Data shown:
========================================================================

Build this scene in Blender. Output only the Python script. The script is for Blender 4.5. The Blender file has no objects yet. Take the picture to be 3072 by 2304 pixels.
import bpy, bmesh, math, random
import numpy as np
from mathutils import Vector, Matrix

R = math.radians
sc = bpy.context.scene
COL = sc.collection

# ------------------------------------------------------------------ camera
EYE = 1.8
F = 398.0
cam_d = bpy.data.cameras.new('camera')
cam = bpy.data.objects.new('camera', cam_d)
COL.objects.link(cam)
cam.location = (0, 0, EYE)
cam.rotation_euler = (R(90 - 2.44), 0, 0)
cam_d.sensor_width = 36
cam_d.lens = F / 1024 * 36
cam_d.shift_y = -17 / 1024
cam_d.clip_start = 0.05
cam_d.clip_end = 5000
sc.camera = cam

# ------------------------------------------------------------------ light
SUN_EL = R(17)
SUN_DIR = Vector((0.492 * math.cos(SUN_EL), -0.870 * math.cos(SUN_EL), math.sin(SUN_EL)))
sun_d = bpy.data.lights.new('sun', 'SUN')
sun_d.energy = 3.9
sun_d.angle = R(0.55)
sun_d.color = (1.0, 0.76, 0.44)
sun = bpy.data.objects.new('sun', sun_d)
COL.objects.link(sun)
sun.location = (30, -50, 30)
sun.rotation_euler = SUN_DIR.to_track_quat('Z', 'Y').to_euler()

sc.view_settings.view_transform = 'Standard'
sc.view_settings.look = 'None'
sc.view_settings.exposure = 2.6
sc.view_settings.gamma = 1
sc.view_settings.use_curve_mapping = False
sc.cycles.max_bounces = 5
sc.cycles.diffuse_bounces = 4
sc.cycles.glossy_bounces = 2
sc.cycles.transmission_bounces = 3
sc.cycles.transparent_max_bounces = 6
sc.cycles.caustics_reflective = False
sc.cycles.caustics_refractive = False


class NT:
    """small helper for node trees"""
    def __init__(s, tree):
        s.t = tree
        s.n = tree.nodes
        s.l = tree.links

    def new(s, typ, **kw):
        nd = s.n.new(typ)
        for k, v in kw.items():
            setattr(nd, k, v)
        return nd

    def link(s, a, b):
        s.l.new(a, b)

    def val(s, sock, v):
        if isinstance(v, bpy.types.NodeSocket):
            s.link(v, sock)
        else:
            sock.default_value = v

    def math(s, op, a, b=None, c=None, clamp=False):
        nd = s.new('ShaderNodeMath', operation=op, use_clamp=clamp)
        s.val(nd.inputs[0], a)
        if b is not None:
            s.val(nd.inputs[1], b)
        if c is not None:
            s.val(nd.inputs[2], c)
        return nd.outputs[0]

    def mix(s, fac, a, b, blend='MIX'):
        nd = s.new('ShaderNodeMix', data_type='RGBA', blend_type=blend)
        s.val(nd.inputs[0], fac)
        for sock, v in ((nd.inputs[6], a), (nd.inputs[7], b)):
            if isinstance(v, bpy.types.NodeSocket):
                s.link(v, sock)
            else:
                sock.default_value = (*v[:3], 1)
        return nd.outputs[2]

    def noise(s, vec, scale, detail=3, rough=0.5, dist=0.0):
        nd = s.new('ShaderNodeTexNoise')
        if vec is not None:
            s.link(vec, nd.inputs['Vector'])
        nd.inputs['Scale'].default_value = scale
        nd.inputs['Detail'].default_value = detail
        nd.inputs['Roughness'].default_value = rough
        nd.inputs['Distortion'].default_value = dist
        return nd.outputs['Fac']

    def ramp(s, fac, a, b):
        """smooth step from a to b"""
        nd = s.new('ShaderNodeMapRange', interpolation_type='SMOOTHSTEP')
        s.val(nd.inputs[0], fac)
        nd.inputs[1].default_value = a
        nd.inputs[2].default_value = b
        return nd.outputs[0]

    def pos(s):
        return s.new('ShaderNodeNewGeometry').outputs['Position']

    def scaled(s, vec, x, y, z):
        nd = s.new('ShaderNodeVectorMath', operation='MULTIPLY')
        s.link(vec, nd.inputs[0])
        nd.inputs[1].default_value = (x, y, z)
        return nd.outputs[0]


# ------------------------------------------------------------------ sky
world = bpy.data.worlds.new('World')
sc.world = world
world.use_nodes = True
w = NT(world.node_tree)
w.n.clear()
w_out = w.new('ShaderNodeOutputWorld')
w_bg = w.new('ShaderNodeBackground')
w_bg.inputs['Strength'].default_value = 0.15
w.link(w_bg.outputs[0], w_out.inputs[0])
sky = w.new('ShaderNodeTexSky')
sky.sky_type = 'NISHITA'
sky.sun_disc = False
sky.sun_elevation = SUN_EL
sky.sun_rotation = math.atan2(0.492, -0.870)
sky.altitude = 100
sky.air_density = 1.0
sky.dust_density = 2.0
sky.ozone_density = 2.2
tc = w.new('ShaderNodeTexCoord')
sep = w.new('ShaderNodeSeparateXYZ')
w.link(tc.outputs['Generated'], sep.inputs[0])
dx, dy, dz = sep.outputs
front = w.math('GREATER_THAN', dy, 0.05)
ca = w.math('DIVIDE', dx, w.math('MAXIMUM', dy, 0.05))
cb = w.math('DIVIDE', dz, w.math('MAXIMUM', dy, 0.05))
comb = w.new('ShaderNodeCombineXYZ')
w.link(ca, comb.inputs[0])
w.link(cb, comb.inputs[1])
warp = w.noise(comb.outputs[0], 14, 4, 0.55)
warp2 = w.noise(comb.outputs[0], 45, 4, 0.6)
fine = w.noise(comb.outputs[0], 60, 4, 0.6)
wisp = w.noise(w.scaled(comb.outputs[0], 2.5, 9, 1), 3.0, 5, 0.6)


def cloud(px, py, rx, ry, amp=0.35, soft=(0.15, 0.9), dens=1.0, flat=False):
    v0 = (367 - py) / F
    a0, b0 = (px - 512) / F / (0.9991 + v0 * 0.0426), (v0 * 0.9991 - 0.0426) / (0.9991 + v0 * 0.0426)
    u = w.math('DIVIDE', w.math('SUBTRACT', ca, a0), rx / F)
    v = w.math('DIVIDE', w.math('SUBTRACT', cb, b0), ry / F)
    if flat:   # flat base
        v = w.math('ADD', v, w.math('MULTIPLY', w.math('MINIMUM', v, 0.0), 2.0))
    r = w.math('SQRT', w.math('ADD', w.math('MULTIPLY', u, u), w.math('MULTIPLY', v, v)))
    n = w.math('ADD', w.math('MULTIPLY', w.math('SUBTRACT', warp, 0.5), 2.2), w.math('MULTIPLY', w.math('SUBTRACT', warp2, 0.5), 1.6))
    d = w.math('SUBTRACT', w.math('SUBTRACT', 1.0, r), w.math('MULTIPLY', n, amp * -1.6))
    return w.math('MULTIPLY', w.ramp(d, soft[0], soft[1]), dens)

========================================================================

Exercise brief: Only the lines from the start of the data to the line holding "COL = sc.collection" are wanted; return them exactly, both ends included.

Result of the task:
Build this scene in Blender. Output only the Python script. The script is for Blender 4.5. The Blender file has no objects yet. Take the picture to be 3072 by 2304 pixels.
import bpy, bmesh, math, random
import numpy as np
from mathutils import Vector, Matrix

R = math.radians
sc = bpy.context.scene
COL = sc.collection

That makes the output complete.